Naval Industry News - USA
BAE Systems wins DARPA contract for Mobile Offboard Clandestine Communication & Approach
The U.S. Defense Advanced Research Projects Agency (DARPA) has awarded BAE Systems a $4.6 million contract for its Mobile Offboard Clandestine Communications and Approach (MOCCA) program. The MOCCA program’s goal is to enable submarines to detect other submerged vessels at greater distances, while minimizing the risk of counter-detection.
BAE Systems MOCCA Submarine DARPA ASWBAE Systems image.
“Advances in maritime technology are critical to the Department of Defense and an area where the U.S. military can continue to strengthen its advantage,” said Geoff Edelson, director of Maritime Systems and Technology at BAE Systems. “With the resurgence of near-peer competitors and an increasing number of submarines, MOCCA technology will provide Navy submariners with a vital asymmetrical advantage against a rapidly proliferating undersea threat.”

To meet the MOCCA program’s ambitious Phase 1 goals, BAE Systems’ researchers will design efficient sonar capabilities to maximize detection range and improve target identification and tracking.

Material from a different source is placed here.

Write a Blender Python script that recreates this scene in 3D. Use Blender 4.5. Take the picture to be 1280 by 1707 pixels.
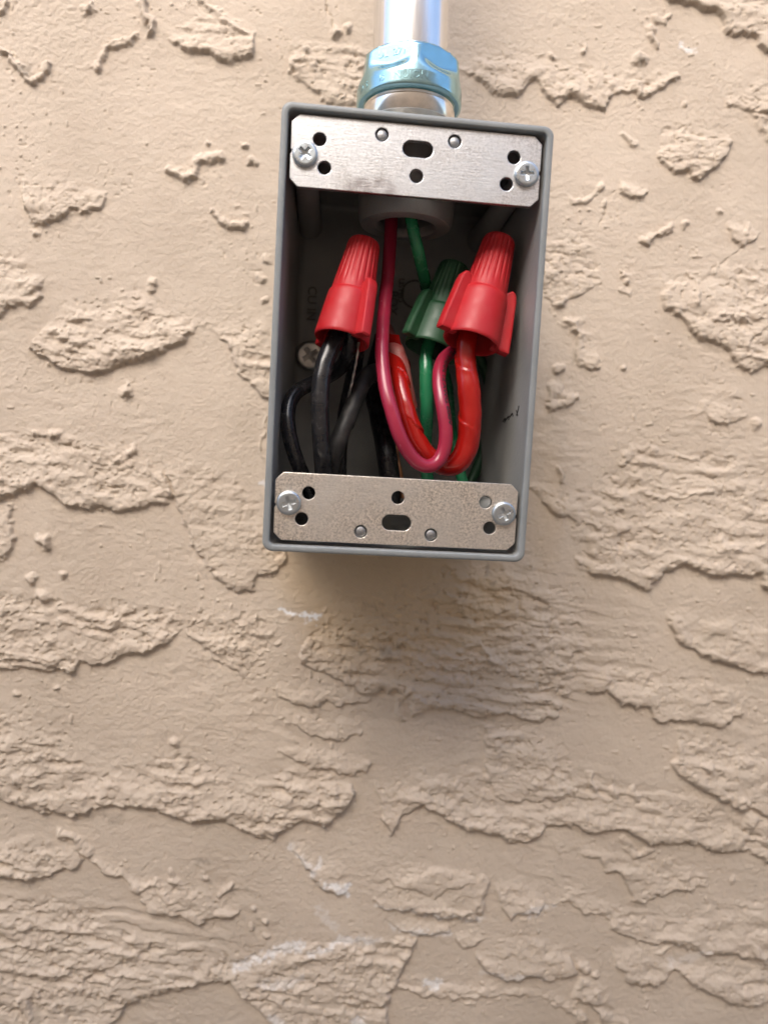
import bpy, bmesh, math, random
import numpy as np
from mathutils import Vector, Matrix

for o in list(bpy.data.objects): bpy.data.objects.remove(o)
SC = bpy.context.scene
COL = SC.collection
rad = math.radians
random.seed(7)
rng = np.random.default_rng(11)

# ------------------------------------------------------------------ camera, light, exposure
MM = 0.001
Z0 = 1.25                       # height of the origin (box-front plane) above the ground, metres
YAW, PITCH, DIST, FPX = 0.080436, -0.073857, 188.53, 1200.0     # camera solved from the box corners (mm, px)
BOX_X, BOX_Z, BOX_ROLL = 21.34, 30.83, 0.0559
BW, BH, DEPTH = 70.0, 113.75, 66.0                              # box width, height, depth; wall plane = DEPTH

cam_d = bpy.data.cameras.new("camera"); cam = bpy.data.objects.new("camera", cam_d); COL.objects.link(cam)
cam_d.sensor_fit = 'HORIZONTAL'; cam_d.sensor_width = 36.0; cam_d.lens = 36.0 * FPX / 1280.0
cam_d.clip_start = 0.01; cam_d.clip_end = 200.0
cam.location = (0, -DIST * MM, Z0)
_F = Vector((math.sin(YAW) * math.cos(PITCH), math.cos(YAW) * math.cos(PITCH), math.sin(PITCH)))
cam.rotation_euler = _F.to_track_quat('-Z', 'Y').to_euler()
cam_d.dof.use_dof = True; cam_d.dof.focus_distance = 0.205; cam_d.dof.aperture_fstop = 11.0
SC.camera = cam

SUN_EL, SUN_AZ = 44.0, 22.0       # elevation; azimuth measured from the camera side towards the left
w = bpy.data.worlds.new("World"); SC.world = w; w.use_nodes = True
nt = w.node_tree; nt.nodes.clear()
sky = nt.nodes.new('ShaderNodeTexSky'); sky.sky_type = 'NISHITA'; sky.sun_disc = False
bg = nt.nodes.new('ShaderNodeBackground'); out = nt.nodes.new('ShaderNodeOutputWorld')
bg.inputs['Strength'].default_value = 0.15
nt.links.new(sky.outputs[0], bg.inputs[0]); nt.links.new(bg.outputs[0], out.inputs[0])
sdir = Vector((-math.sin(rad(SUN_AZ)) * math.cos(rad(SUN_EL)), -math.cos(rad(SUN_AZ)) * math.cos(rad(SUN_EL)), math.sin(rad(SUN_EL))))
sky.sun_elevation = rad(SUN_EL); sky.sun_rotation = math.atan2(sdir.x, sdir.y)
sky.air_density = 1.0; sky.dust_density = 2.5; sky.ozone_density = 1.0
sl = bpy.data.lights.new("sun", 'SUN'); sl.energy = 1.45; sl.angle = rad(44); sl.color = (1.0, 0.94, 0.86)
so = bpy.data.objects.new("sun", sl); COL.objects.link(so); so.location = (-2, -3, 4)
so.rotation_euler = sdir.to_track_quat('Z', 'Y').to_euler()
SC.view_settings.view_transform = 'Standard'; SC.view_settings.look = 'None'
SC.view_settings.exposure = 1.42; SC.view_settings.gamma = 1.0; SC.view_settings.use_curve_mapping = False
SC.cycles.max_bounces = 8; SC.cycles.diffuse_bounces = 5; SC.cycles.glossy_bounces = 5

# ------------------------------------------------------------------ geometry helpers (all authored in mm)
_R = Vector((math.cos(YAW), -math.sin(YAW), 0)); _U = _R.cross(_F)
Fv, Rv, Uv = (np.array(v) for v in (_F, _R, _U))
CO, SI = math.cos(BOX_ROLL), math.sin(BOX_ROLL)

def P(px, py, d):
    """Point of the place (mm) seen at photograph pixel px, py, lying d mm behind the box front."""
    v = Fv + Rv * ((px - 640) / FPX) - Uv * ((py - 853.5) / FPX)
    t = (DIST + d) / v[1]
    return np.array([0, -DIST, 0]) + v * t

def project(X, Y, Z):
    qx, qy, qz = X, Y + DIST, Z
    z = qx * Fv[0] + qy * Fv[1] + qz * Fv[2]
    return 640 + FPX * (qx * Rv[0] + qy * Rv[1] + qz * Rv[2]) / z, 853.5 - FPX * (qx * Uv[0] + qy * Uv[1] + qz * Uv[2]) / z

def B2W(u, d, v):
    """box coordinates (across, depth, up) -> mm of the place"""
    return np.array([BOX_X + u * CO + v * SI, d, BOX_Z - u * SI + v * CO])
def W2B(p):
    x, z = p[0] - BOX_X, p[2] - BOX_Z
    return np.array([x * CO - z * SI, p[1], x * SI + z * CO])

def world(p):  # mm -> metres
    p = np.asarray(p, float)
    return p * MM + np.array([0, 0, Z0])

def tag(o, label=None, cat=None, group=None, kind=None):
    if label: o['label'] = label
    if cat: o['category'] = cat
    if group: o['group'] = group
    if kind: o['kind'] = kind
    return o

def empty(name, loc_mm, rot=None):
    o = bpy.data.objects.new(name, None); COL.objects.link(o)
    o.empty_display_size = 0.01
    o.location = world(loc_mm)
    if rot is not None: o.rotation_euler = rot
    return o

def mesh(name, V, Fc, smooth=True, mat=None):
    me = bpy.data.meshes.new(name)
    me.from_pydata([tuple(v) for v in V], [], [tuple(f) for f in Fc])
    if smooth:
        me.polygons.foreach_set('use_smooth', [True] * len(me.polygons))
    if mat: me.materials.append(mat)
    me.update()
    return me

def link(name, me, parent=None, loc=(0, 0, 0), rot=None):
    o = bpy.data.objects.new(name, me); COL.objects.link(o)
    if parent: o.parent = parent
    o.location = loc
    if rot is not None: o.rotation_euler = rot
    return o

def autosmooth(me, ang=35):
    bm = bmesh.new(); bm.from_mesh(me)
    for e in bm.edges:
        if len(e.link_faces) == 2 and e.calc_face_angle(0) > rad(ang): e.smooth = False
    bm.to_mesh(me); bm.free()

def catmull(pts, n=14):
    pts = [np.asarray(p, float) for p in pts]
    ext = [2 * pts[0] - pts[1]] + pts + [2 * pts[-1] - pts[-2]]
    outp = []
    for i in range(1, len(ext) - 2):
        p0, p1, p2, p3 = ext[i - 1:i + 3]
        for k in range(n):
            t = k / n
            outp.append(0.5 * ((2 * p1) + (-p0 + p2) * t + (2 * p0 - 5 * p1 + 4 * p2 - p3) * t * t + (-p0 + 3 * p1 - 3 * p2 + p3) * t ** 3))
    outp.append(pts[-1])
    return np.array(outp)

def resample(path, step):
    d = np.r_[0, np.cumsum(np.linalg.norm(np.diff(path, axis=0), axis=1))]
    n = max(4, int(d[-1] / step) + 1)
    s = np.linspace(0, d[-1], n)
    return np.stack([np.interp(s, d, path[:, k]) for k in range(3)], -1), s

def frames(path):
    T = np.gradient(path, axis=0); T /= np.linalg.norm(T, axis=1)[:, None]
    n = np.cross(T[0], [0, 1, 0]); n /= np.linalg.norm(n)
    N = [n]
    for i in range(1, len(path)):
        v = N[-1] - T[i] * np.dot(N[-1], T[i]); N.append(v / np.linalg.norm(v))
    N = np.array(N); Bn = np.cross(T, N)
    return T, N, Bn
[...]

The MOCCA program demonstrates BAE Systems’ strength in innovation and its capability to design technologies for future combat scenarios. The research and development team at BAE Systems regularly works closely with DARPA and other defense research institutes to create and deliver capabilities that improve the competitive advantages of the U.S. armed forces.

About the MOCCA Program:
The MOCCA program seeks active sonar solutions that will mitigate the limits of passive submarine sonar sensors. The objective is to achieve significant standoff detection and tracking range through the use of an active sonar projector deployed offboard a submarine and onboard an Unmanned Underwater Vehicle (UUV). The submarine will need the ability to coordinate the operational functions of the supporting UUV. Thus, the program must also demonstrate the ability to achieve reliable clandestine communications between the host submarine and supporting UUV without sacrificing submarine stealth.

The MOCCA program has two key technical challenges:

1) Development of an active sonar system, which includes a small form factor active sonar projector suitable for UUV operations and bi-static active sonar processing.

A small UUV is disadvantaged as a host for an active sonar projector. The volume available for the projector is highly constrained which makes high-output transducer materials a necessity. At the same time, the UUV is energy-limited, so the projector must be as energy-efficient as possible. Relatively long-range ensonification is required, so the ability to focus the projected acoustic signal in a direction of interest is needed to provide additional effective source level at the cost of a requirement to scan the sonar to produce the needed coverage. The goal is to produce practical and flexible designs for the projector that can be scaled formultiple vehicles and deployment options.

Bi-static sonar processing advancements are needed in the area of reverberation and clutter rejection as well as precision localization capability. The system will be operated in bottom limited acoustic environments. Sound that is projected will be scattered, producing reverberation and signal loss. Scattered sound may inadvertently illuminate the host submarine and possibly compromise stealth. For this reason, detailed and accurate predictions of the acoustic environment are important to manage the sonar and potential exposures.

2) Design and implementation of a secure and reliable communications link to provide positive control of a UUV operating at a significant distance from its host submarine

The communications link between the host submarine and the UUV will be used to control the UUV and its sonar payload, and to communicate information generated on the UUV back to the host platform. The MOCCA system will be used during an engagement, so proper control of the UUV is critical. Link throughput, delay, and reliability trades should consider the need for reliable operation during combat. An ideal link would have a low probability of intercept and of exploitation and provide high link reliability. The MOCCA communications link cannot degrade submarine stealth.